A Setback in My Multilingual Parenting Journey
Many bilingual or multilingual parenting experts have prepared me that my child will eventually refuse to answer back in the target language. But they never prepared me for this. Two weeks ago when we started our Cantonese time, my 4 year old daughter said,
"Mommy, I don't want Cantonese today."
She didn't want to speak Cantonese and she didn't want me to speak Cantonese either. She just wanted no Cantonese. I felt a huge rush of emotions at that moment and it took me a minute to compose myself before asking her why. Her answer was simple - she was tired. Of course she's tired. She started school a few months ago and has picked up a lot of new skills over this short period of time already. On top of that, she also has to get used to the new routine, new school environment, and new friends. So we skipped Cantonese that day and had lots of cuddles instead.
But skipping Cantonese every time she's tired just won't work. I have been struggling to find time for the target language already due to my work and my daughter starting school. I've been realistic and have finally made peace with the fact that she may only have passive understanding of Cantonese. I'm not willing to give up Cantonese just yet. So I've put my thinking cap on and got a new game plan together.
1. When she asks to be excused from the Cantonese activities, I continue the activities with her little brother. So she can choose to play on her own or join us. I would act really silly to make the little brother giggle throughout the activities. The last couple times she eventually joined us after seeing how much fun we had.
2. Rephrasing what she said in Cantonese has always been useful in introducing new words or phrases, and I'm doing this even more often now. If she's in a good mood, I would even try to ask her to repeat without coercing her. It's not as easy as it may sound because my patience and persistence have been seriously tested here.
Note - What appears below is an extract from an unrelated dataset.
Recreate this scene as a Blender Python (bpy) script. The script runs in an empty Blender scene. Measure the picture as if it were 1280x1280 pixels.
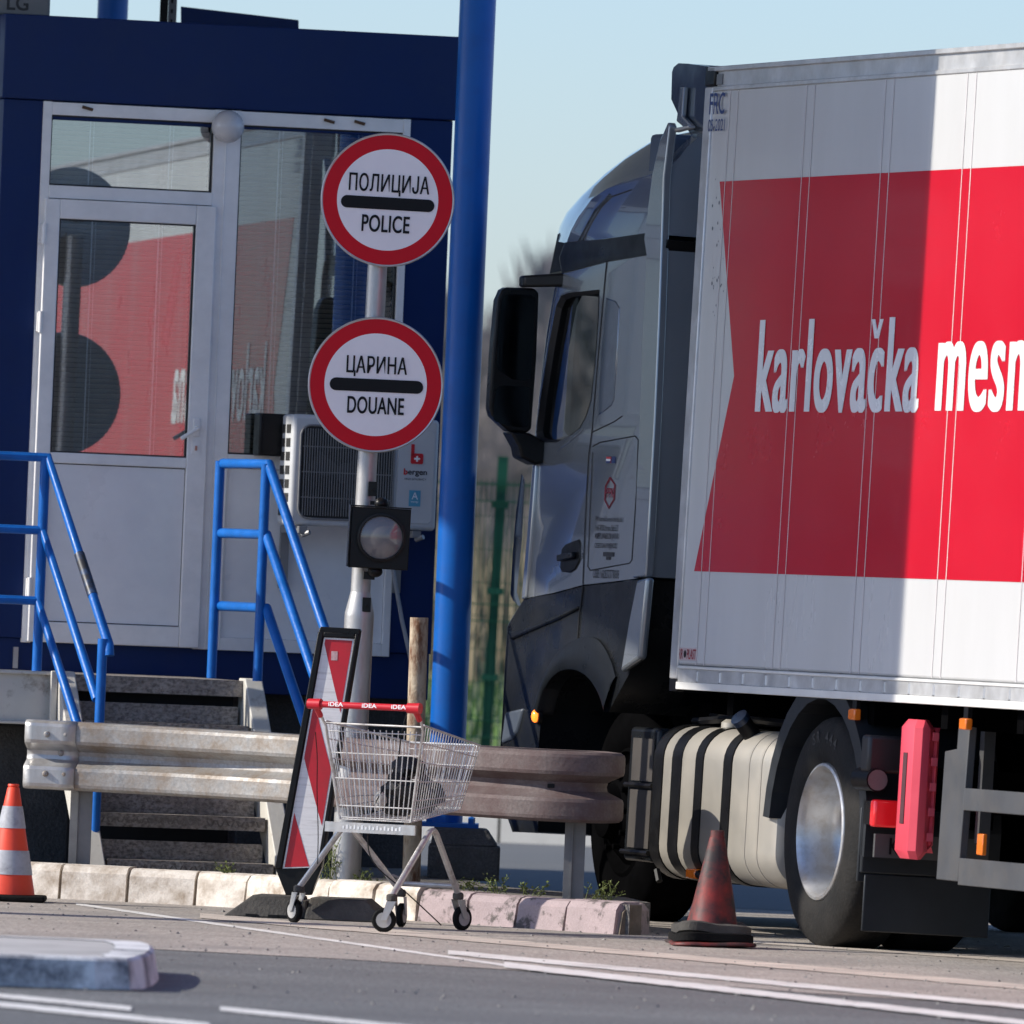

3. When she eventually joins us for Cantonese time, I try to focus on the easy stuff that she already knows. And I praise her for remembering a word or for correct pronunciation...or even just for understanding and following my instructions. Just praise, praise, and praise some more. This boosts her confidence and hence encourages her to continue her efforts in the target language. Compliments go a long way!
4. My daughter normally gets a 30-minute screen time in the early evening so I can cook. As much as I hate to, i am allowing extra screen time - in condition that she watches Cantonese cartoon with me during this time. I find it important to be watching the cartoon with her in order to address new words and answer any questions she may have on the story line. And this also allows extra cuddle time that we both enjoy (and need!).
5. And sometimes I'll replace the early evening screen time with Skype calls with the grandparents. As she knows the grandparents only understand Cantonese, this creates a need for her to use the language. Normally I'll ask her to call so she can show the grandparents crafts she's made at school that day, or how she skips a rope, etc. It's important for her to want to make that call herself so she does not see it as a chore nor have negative attitudes towards the call or the grandparents.
6. Last but not least, I try to encourage quiet time whenever I can. Just one hour in her room seems to do the trick already. So I let her choose a quiet time activity to bring with her to the room. If you think you can inject some Cantonese exposure time here, think again! I play a Cantonese nursery rhyme CD in her room as background noise - and it also acts as a timer. The CD lasts for about an hour, so she knows she can come back downstairs when the CD finishes.
As Tony Robbins said, "Stay committed to your decisions; but stay flexible in your approach." This multilingual parenting journey has been hard and requires extra creativity, flexibility, patience, and persistence. But with playful yet consistent encouragement, I hope my kids will embrace the Cantonese language soon.
What do you do when your child refuses to use the target language?